“In every seed,” says religious convert Dillon (Charles S. Dutton) as the mangled bodies of Newt and Hicks, Ripley’s (Sigourney Weaver) surrogate daughter and love interest respectively in the series’ previous entry, are consigned to the flames of a gigantic smelter, “there is the promise of a flower.” At the same moment, somewhere in the bowels of Fiorina 161’s correctional facility-cum-foundry, an alien bursts from the belly of a thrashing, anguished dog. Director David Fincher’s Alien 3 is built around this simple prayer. The prison is the metaphorical seed from which the alien, reimagined by its original designer H. R. Giger as an almost Zdzisław Beksiński-esque nightmare of spindly limbs and exposed muscle, blooms. A place which exists solely to dehumanize its occupants produces in turn a thing which is the apex of inhumanity, a creature for whom birth and killing are inseparable, a creature which visits the terror of rape on inmates who are themselves rapists struggling to find redemption through religion.
To cultivate beauty, however flawed and fragile, within the system of imprisonment is anathema to that system’s essential sadism. It’s not that Alien 3 is a polemic against the carceral state, but by treating even debased and violent prisoners as more or less human (give or take a fantastical chromosomal disorder) it functions as a somber sort of memento mori. Ripley herself is another prisoner, trapped not just by the alien queen gestating in her belly but by the greed of the Weyland-Yutani corporation, which has used her as bait, as a fig leaf for its own incompetence, and finally intends to cut her open like a laboratory specimen. The company’s machinations have foreclosed on her future not once but time and time again, and in her desperation there is no escape from the most hideous kind of exploitation imaginable but to follow those dead futures into a sea of burning slag, even going so far as to hold the newborn queen in a sick parody of swaddling to prevent it escaping at the last moment. To defy prison’s cruelty you have to be willing to sacrifice again and again until nothing is left of you, until no part of you can carry forward.

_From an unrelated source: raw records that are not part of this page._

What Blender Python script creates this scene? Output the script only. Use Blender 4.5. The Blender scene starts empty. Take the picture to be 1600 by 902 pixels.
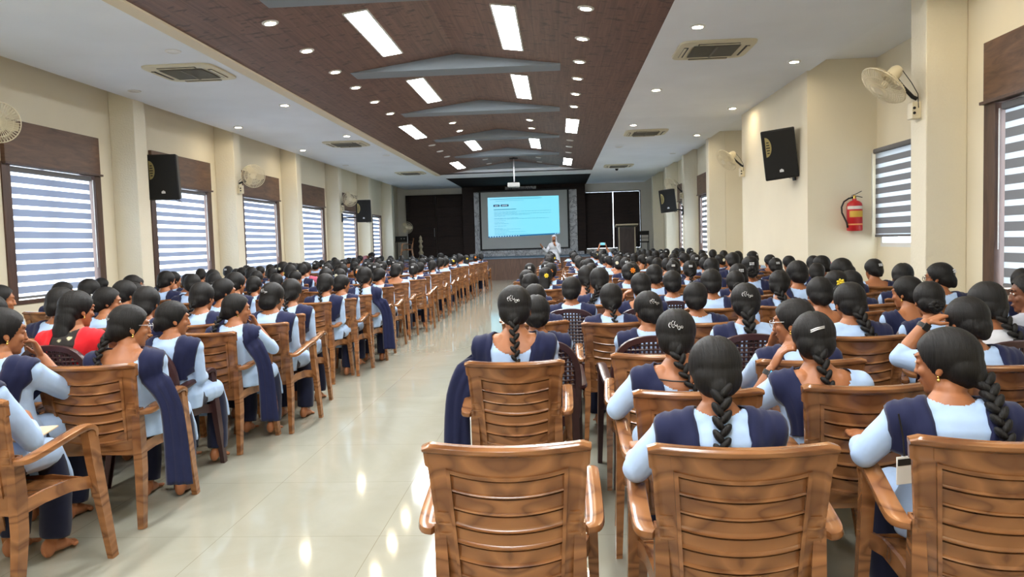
import bpy, math, random
from mathutils import Vector, Matrix, noise
from mathutils.bvhtree import BVHTree
random.seed(7)
PI = math.pi
S = bpy.context.scene
COL = S.collection

# ------------------------------------------------------------------ camera, light, exposure
CAM_H = 1.43
cam_data = bpy.data.cameras.new('camera')
cam = bpy.data.objects.new('camera', cam_data)
COL.objects.link(cam)
cam_data.sensor_width = 36.0
cam_data.lens = 1196.4 / 1600.0 * 36.0
cam_data.clip_start = 0.05
cam_data.clip_end = 200.0
def camera_axes(p, y, r):
    fwd = Vector((math.sin(y) * math.cos(p), math.cos(y) * math.cos(p), math.sin(p)))
    right = Vector((math.cos(y), -math.sin(y), 0))
    up = right.cross(fwd)
    return math.cos(r) * right + math.sin(r) * up, -math.sin(r) * right + math.cos(r) * up, fwd
AX = camera_axes(math.radians(-3.5015), math.radians(-3.5255), math.radians(-1.6863))
cam.matrix_world = Matrix(((AX[0].x, AX[1].x, -AX[2].x, 0), (AX[0].y, AX[1].y, -AX[2].y, 0),
                           (AX[0].z, AX[1].z, -AX[2].z, CAM_H), (0, 0, 0, 1)))
S.camera = cam

S.view_settings.view_transform = 'Standard'
S.view_settings.look = 'None'
S.view_settings.gamma = 1.0
S.view_settings.use_curve_mapping = False
S.view_settings.exposure = 1.8
DOWNLIGHT = 74.0      # emission of a lit downlight
PANEL = 20.0          # emission of a lit ceiling panel
DAY = 3.6             # daylight outside the windows

w = bpy.data.worlds.new('daylight')
S.world = w
w.use_nodes = True
nt = w.node_tree
nt.nodes['Background'].inputs['Color'].default_value = (0.74, 0.87, 1.0, 1)
nt.nodes['Background'].inputs['Strength'].default_value = DAY
S.cycles.max_bounces = 8
S.cycles.diffuse_bounces = 4
S.cycles.glossy_bounces = 3
S.cycles.transmission_bounces = 6
S.cycles.transparent_max_bounces = 6
S.cycles.caustics_reflective = False
S.cycles.caustics_refractive = False
S.cycles.sample_clamp_indirect = 4.0
S.cycles.use_denoising = True

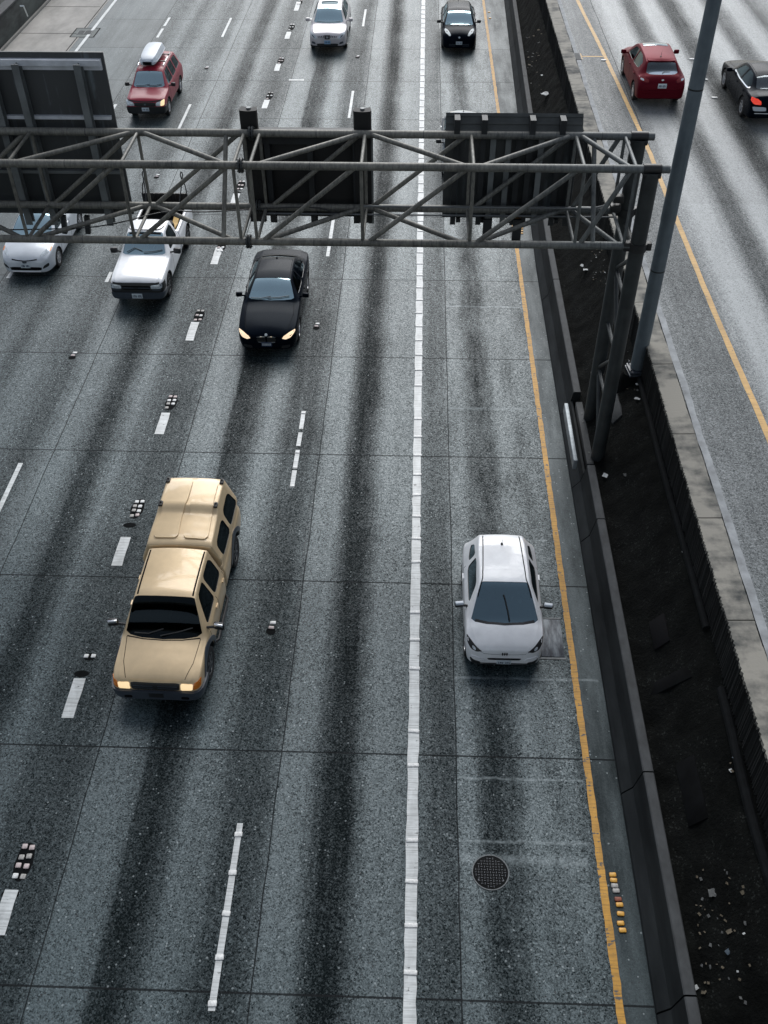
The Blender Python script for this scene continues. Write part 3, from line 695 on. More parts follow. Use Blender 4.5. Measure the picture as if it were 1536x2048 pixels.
# ---------- red compact SUV with a roof box
def red_suv(loc):
    c = Car('suv', 'red compact SUV with a grey roof box and black front bumper', 'suv', loc, 0, P_red)
    W, r = .875, .34
    kn = [(0, .72, .36, .70, .78, .54, .02), (.05, .80, .33, .76, .87, .62, .02), (.2, .845, .31, .84, .945, .68, .03), (.8, .87, .3, .93, 1.03, .71, .04), (1.05, .875, .3, .97, 1.07, .72, .05), (1.12, .875, .3, .98, 1.11, .715, .06),
          (1.62, .875, .3, 1.02, 1.58, .60, .05), (1.9, .875, .3, 1.03, 1.66, .59, .04), (3.6, .875, .3, 1.04, 1.67, .59, .04), (4.1, .87, .33, 1.04, 1.60, .57, .04), (4.25, .86, .36, 1.0, 1.30, .57, .04), (4.36, .80, .42, .9, 1.05, .55, .03)]
    ws = wsq(.69, 1.13, .56, 1.63, .08, .02)
    w1 = rnd([(1.42, 1.07), (1.72, 1.52), (2.3, 1.57), (2.3, 1.07)], .1); w2 = rnd([(2.38, 1.07), (2.38, 1.57), (3.1, 1.57), (3.1, 1.09)], .1); w3 = rnd([(3.2, 1.10), (3.2, 1.56), (3.9, 1.52), (4.0, 1.14)], .12)
    c.body(kn, 'body', [(.82, r, .42, W), (3.44, r, .42, W)], (1.16, 4.0), [('T', ws, 1.0, 3)]+both_holes(w1)+both_holes(w2)+both_holes(w3))
    c.interior(1.22, 2.15, W, .64, 1.4, 2.95, zd=1.0, dash=M['dashlight'])
    c.patch('windshield', 'T', ws, M['glassbright'], off=-.010, skirt=0)
    for w in (w1, w2, w3): c.both('side_window', 'B+', w, M['glassdark'], off=-.012, skirt=0)
    c.shell('bumper', [((0, .40, 0), (0, 1, 0)), ((0, 0, .62), (0, 0, 1)), ((0, 0, .34), (0, 0, -1))], M['trim'], .035)
    c.patch('grille', 'F', rnd([(-.45, .63), (.45, .63), (.47, .79), (-.47, .79)], .1), M['trim'], off=.012)
    c.strip('hood_edge', 'F', [(-.78, .865), (0, .815), (.78, .865)], .04, M['trim'], off=.008)
    c.both('headlight', 'F', rnd([(.46, .65), (.72, .66), (.74, .85), (.50, .80)], .15), M['lens'], off=.012)
    c.patch('turn_signal', 'F', rnd([(.67, .66), (.82, .67), (.82, .86), (.69, .84)], .15), M['headwarm'], off=.018)
    c.patch('turn_signal', 'F', rnd([(-.82, .67), (-.70, .66), (-.72, .84), (-.82, .86)], .15), M['lens'], off=.018)
    mb = MB(); y = c.hit('F', 0, .72, .02)[0].y
    for sx in (-1, 1): mb.box((sx*.022, y, .725), (.012, .01, .07), Matrix.Rotation(sx*.25, 3, 'Y'))
    mb.box((0, y, .72), (.04, .01, .012)); mb.build('badge', M['chrome'], c.root, None)
    c.plate('F', 0, .52, .31, .15, off=.05)
    c.wiper([(-.55, 1.14), (-.2, 1.12), (.05, 1.17)]); c.wiper([(0, 1.12), (.3, 1.13), (.56, 1.2)])
    c.mirrors(.92, 1.40, 1.08, M['trim'], (.10, .055, .08))
    for yy in (1.35, 2.34, 3.15): c.strips('door_seam', 'B+', [(yy, .42), (yy+.02, 1.03)], .012, M['seam'])
    for sx in (-1, 1):
        mb = MB(); mb.path([(sx*.56, 1.95, 1.65), (sx*.56, 2.05, 1.71), (sx*.56, 3.5, 1.72), (sx*.56, 3.6, 1.66)], .022, 8); mb.build('roof_rail', M['chrome'], c.root)
    c.wheels(W, r, (.82, 3.44), .22, 'rim', 5)
    for y in (2.3, 3.2):
        mb = MB(); mb.box((0, y, 1.755), (1.2, .07, .035), None, .01)
        for sx in (-1, 1): mb.box((sx*.55, y, 1.735), (.06, .09, .07), None, .01)
        mb.build('crossbar', M['trim'], c.root)
    # cargo box, carried on the bars
    kb = [(0, .20, 1.82, 1.88, 1.95, .12, .02), (.1, .32, 1.79, 1.90, 2.02, .24, .02), (.5, .40, 1.78, 1.95, 2.11, .32, .03), (1.3, .41, 1.78, 1.97, 2.16, .33, .03), (1.95, .39, 1.78, 1.95, 2.13, .30, .03), (2.15, .27, 1.80, 1.90, 2.02, .17, .02)]
    bm = loft(kb, 40); me = bpy.data.meshes.new('mesh'); bm.to_mesh(me); bm.free(); me.shade_smooth(); me.set_sharp_from_angle(angle=R_(40))
    rt = tag(empty('roof_box', (loc[0]-.06, loc[1]+1.68, 0)), 'pale grey streamlined roof box carried on the red SUV', 'roof box')
    link('lid', me, M['boxgrey'], rt)
    mb = MB(); pts = [(x*1.02, y, 1.885) for x, y in [(-.24, .02), (-.36, .12), (-.405, .5), (-.415, 1.3), (-.395, 1.95), (-.27, 2.15), (.27, 2.15), (.395, 1.95), (.415, 1.3), (.405, .5), (.36, .12), (.24, .02), (-.24, .02)]]
    mb.path(pts, .014, 6); mb.build('box_rim', M['boxgrey'], rt)
red_suv((-11.86, 42.25, 0))

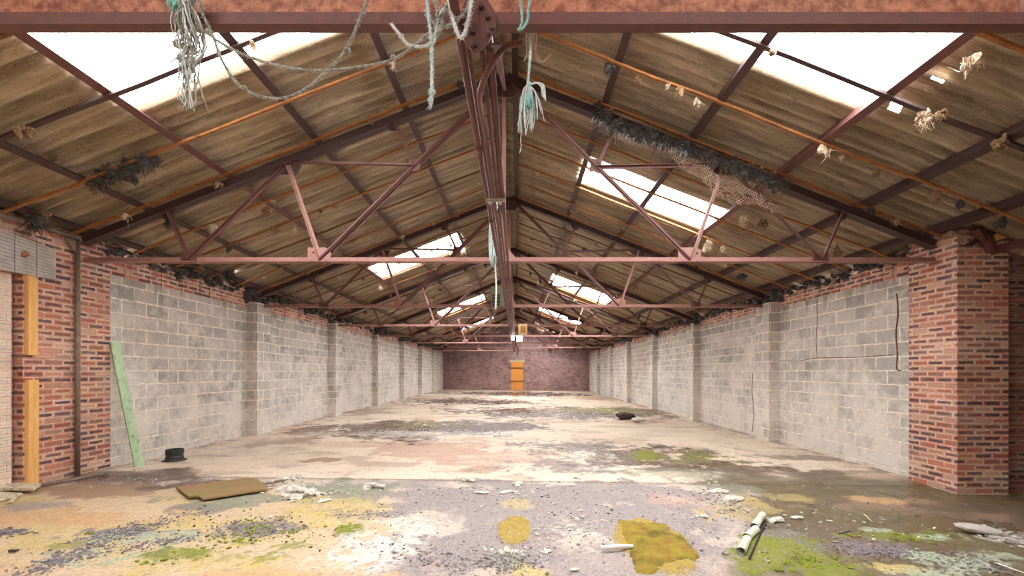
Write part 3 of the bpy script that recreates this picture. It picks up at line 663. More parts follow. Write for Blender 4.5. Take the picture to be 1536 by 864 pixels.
for k,(a,b_,lab) in enumerate([((775,503.5),(783.3,512),'lit white floodlight under the fourth whole truss, right of the king post'),((767,503.5),(771.5,510),'smaller lit white floodlight left of the king post, beside the larger lamp')]):
    v0=P(*a,18.45); v1=P(*b_,18.45); e=empty('floodlight',((v0.x+v1.x)/2,18.45,v1.z)); w=(v1.x-v0.x)/2; H=v0.z-v1.z
    MB().box((-w,.02,0),(w,.10,H)).build('lamp_housing',M['white'],e); MB().box((-w*.9,.0,.02),(w*.9,.019,H-.02)).build('lamp_glass',M['lamp'],e); MB().box((-.012,.05,H),(.012,.07,CH+1.54-v1.z)).build('bracket',M['steel_dark'],e)
    tag(e,lab,'lamp')
cb=MB().tube(spline([P(774,503,18.7),P(773,515,18.7),P(777,524,18.7),P(775,533,18.7)],6),.025,6); tag(cb.build('hanging_cable',M['dark'],smooth=True),'dark cable dangling in front of the far wall above the orange door','cable')

# ------------------------------------------------------------------ left side fittings
m=MB(); m.box((XL-.068,4.9,2.80),(XL+.03,5.74,3.24)); 
lt=MB(); lt.prism([(XL+.004,4.3,CH+1.22),(XL+.004,5.74,CH+1.24),(XL+.004,5.74,CH+1.62),(XL+.004,5.62,CH+1.66),(XL+.004,4.3,CH+1.80)],(.05,0,0)); lo=lt.build('lintel',M['concrete']); tag(lo,'grey-white concrete lintel high on the left brick wall above the timber posts','lintel')
ms=MB()
for k in range(11): ms.tube([(XL+.066,4.3,CH+1.24+k*.052),(XL+.066,5.7,CH+1.22+k*.040)],.0022,4)
for yy in(4.4,4.7,4.98,5.26,5.5): ms.tube([(XL+.066,yy,CH+1.2),(XL+.066,yy,CH+1.72)],.003,4)
tag(ms.build('wire_mesh',M['wire']),'welded wire mesh across the concrete lintel on the left wall','wire mesh')
hk=MB().lump((XL+.07,5.36,CH+1.48),.03,1,.5,3,2); tag(hk.build('rust_boss',M['steel_rust']),'round rusty bolt head in the middle of the concrete lintel','bolt')
m=MB(); m.box((XL,5.42,CH+.215),(XL+.05,5.53,CH+1.24)); tag(m.build('timber_post',M['new_timber']),'upper new pine post fixed upright on the left brick wall below the lintel','timber post')
zf=fz(XL); m=MB(); m.box((XL,5.42,zf),(XL+.05,5.54,CH-.10)); tag(m.build('timber_post',M['new_timber']),'lower new pine post standing on the floor against the left brick wall','timber post')
x=XL+.055
m=MB(); m.tube([(x,6.02,fz(x)+.02),(x,6.02,CH+1.86)],.030,12)
e=empty('conduit_post',(x,6.02,0)); mm=MB(); mm.tube([(0,0,fz(x)+.0),(0,0,CH+1.86)],.030,12); mm.build('pipe_run',M['conduit'],e,smooth=True)
MB().prism([(0,-.02,CH+1.66),(0,-.02,CH+1.84),(0,-.17,CH+1.84)],(.008,0,0)).build('bracket_plate',M['conduit'],e)
tag(e,'upright grey-brown pipe on the left brick wall from floor to eave','pipe')
m=MB(); m.tube([(x,4.2,CH+1.88),(x,6.3,CH+1.90)],.028,12); tag(m.build('eave_pipe',M['conduit'],smooth=True),'grey pipe running level under the left eave above the lintel','pipe')
a=FL(62,731); b=FL(160,713); a.z+=.03; b.z+=.03; tag(MB().tube([a,b],.022,10).build('floor_pipe',M['conduit'],smooth=True),'grey pipe lying on the floor along the foot of the left brick wall','pipe')
# green plank leaning on the blocks
bs=FL(208,700); tp=Vector((XL+.03,6.58,CH+.48)); m=MB(); d=(tp-bs)
side=Vector((.35,1,0)).normalized(); nrm=d.cross(side).normalized()
w=.062; poly=[bs-side*w,bs+side*w,bs+side*w+d*.99,bs+side*.02+d*1.0,bs-side*w*.9+d*.985]
m.prism(poly,nrm*.028 if nrm.x>0 else -nrm*.028); tag(m.build('green_plank',M['green_wood']),'flaking green painted plank leaning against the grey block wall at left','plank')
c=FL(262,691)
m=MB().lathe([(0,0),(.165,0),(.17,.012),(.13,.02),(.125,.05),(.13,.06),(.118,.07),(.116,.11),(.13,.125),(.124,.14),(.122,.165),(.128,.18),(.122,.19),(.105,.19),(.10,.17),(0,.165)],(0,0,0),40)
tag(m.build('black_bucket',M['black'],smooth=True),'black ribbed rubber bucket with a wide brim on the floor by the left block wall','bucket'); bpy.data.objects['black_bucket'].location=c+Vector((0,0,.004))
def fpoly(name,pts,th,mat,label,cat,lift=.012,tilt=0):
    q=[FL(*p) for p in pts]; n=len(q)
    q=[v+Vector((0,0,lift+tilt*(i/n))) for i,v in enumerate(q)]
    return tag(MB().prism(q,(0,0,th)).build(name,mat),label,cat)
fpoly('loose_board',[(283,750),(297,748),(304,753),(402,738),(396,731),(385,722),(370,721),(264,735)],.022,M['board'],'mossy brown broken board lying flat on the floor at left','board',.02)
fpoly('pale_plank',[(5,740),(50,741),(62,733),(20,731)],.03,M['pale_wood'],'short whitewashed plank on the floor below the timber post','plank',.035)
fpoly('pale_plank',[(-20,757),(8,751),(33,743),(-5,742)],.028,M['pale_wood'],'second whitewashed plank at the left edge, lower and nearer','plank',.006)
fpoly('wood_offcut',[(12,757),(20,755),(27,748),(20,748)],.014,M['pale_wood'],'small pale wood offcut beside the planks at the left edge','offcut')
# pale pipe lengths bottom right
g='broken pale pipe lengths'
for (a,b_,lab) in [((1144,778),(1131,797),'upper pale green broken pipe length, furthest from the camera'),((1134,800),(1120,813),'short middle piece of the broken pale pipe'),((1121,815),(1111,835),'lowest and largest pale pipe length at the lower right')]:
    p0=FL(*a); p1=FL(*b_); p0.z+=.04; p1.z+=.04; e=(p1-p0)*.96+p0
    m=MB().tube([p0,e],.037,20,cap=False); m.tube([e,p0],.032,20,cap=False)
    o=m.build('broken_pipe',M['pvc'],smooth=True); tag(o,lab,'pipe',g)
p0=FL(1150,782); p1=FL(1124,842); p0.z+=.02; p1.z+=.02; tag(MB().tube([p0,p1],.008,6).build('thin_rod',M['dark']),'thin dark rod lying beside the broken pale pipe','rod')
p0=FL(901,828); p1=FL(949,825); p0.z+=.035; p1.z+=.03; m=MB().tube([p0,p0.lerp(p1,.5)+Vector((0,0,.006)),p1],[.018,.021,.02],14); tag(m.build('white_tube',M['white'],smooth=True),'short white plastic tube on the floor beside the ochre moss mat','tube')
p0=FL(1296,773); p1=FL(1308,784); p0.z+=.012; p1.z+=.012; tag(MB().tube([p0,p1],.006,6).build('twig',M['pale_wood']),'thin pale stick on the wet floor at right','stick')
p0=FL(1258,803); p1=FL(1275,799); p0.z+=.012; p1.z+=.02; tag(MB().tube([p0,p1],.009,6).build('twig',M['darkrock']),'short dark stick on the wet mossy floor at right','stick')
p0=FL(1492,847); p1=FL(1560,872); p0.z+=.02; p1.z+=.02; tag(MB().tube([p0,p1],.004,6).build('pale_wire',M['white']),'thin white wire on the pale moss in the lower right corner','wire')
p0=FL(20,828); tag(MB().box((p0.x-.03,p0.y-.012,p0.z+.004),(p0.x+.035,p0.y+.012,p0.z+.02)).build('wood_chip',M['darkrock']),'small dark chip of wood on the pale floor at lower left','chip')
# ochre moss mat
mm=[(926,779),(960,783),(1000,787),(1006,797),(1026,806),(1044,826),(1047,840),(1010,846),(975,862),(955,858),(947,840),(938,815),(930,795)]
q=[FL(*p) for p in mm]; cx=sum(v.x for v in q)/len(q); cy=sum(v.y for v in q)/len(q)
vs=[];fs=[];R=random.Random(4); rings=22; nn=len(q)*8
per=spline(q+[q[0]],8)[:-1]; nn=len(per)
for r in range(rings+1):
    k=r/rings
    for j,pv in enumerate(per):
        jit=1+(.02*math.sin(j*1.7)+.02*math.sin(j*.63)+.012*math.sin(j*3.1))*k
        xx=cx+(pv.x-cx)*k*jit; yy=cy+(pv.y-cy)*k*jit
        hh=.004+.032*(1-k**5)+.014*(float(fbm(np.array([xx]),np.array([yy]),9,5,4,.6)[0])-.5)*(1-k**6)*2+R.uniform(-.003,.003)-.02*(k>.999)
        hh+= .008*math.sin(yy*34+xx*9+4*math.sin(xx*7))*(1-k**4)*(1 if math.sin(xx*11+1)>-.3 else .2)
        vs.append((xx,yy,fz(xx)+hh))
for r in range(rings):
    for j in range(nn):
        k2=(j+1)%nn; fs.append((r*nn+j,r*nn+k2,(r+1)*nn+k2,(r+1)*nn+j))
m=MB().add(vs,fs); tag(m.build('moss_mat',M['moss_ochre'],smooth=True),'thick ochre and olive moss mat on the gritty floor, lower right of centre','moss')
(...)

There are a few confusing elements in the film’s climactic action sequence, which fails to create a cohesive impression of stakes or space, but overall Fincher excels at manufacturing both shock and tension. The alien blends seamlessly into Fiorina’s rusty, washed-out color palette, and its spidery physique lends itself well to gradually unfolding into frame or from out of focus. Fincher deftly utilizes the fleshy horror of its tongue as both invasive probe and cattle gun, punching through skulls and splattering blood and brains over his sets with invigorating velocity and suddenness. He also finds real pathos in Ripley’s despair over her loss of Newt, Hicks, and Bishop (Lance Henriksen), the last of whom reappears for a brief and deeply touching scene in which Ripley reactivates his badly damaged remains in order to access data from their escape craft’s in-flight records. “I could be rehabilitated,” he says sadly, once again echoing the cruel cost each of the film’s characters has been forced to bear by their circumstances, “but I’ll never be top-of-the-line again. I’d rather be nothing at all.” It’s not a perfect movie, its visual effects don’t always work, its plotting is somewhat rushed, but oddly enough it’s Fincher’s most human.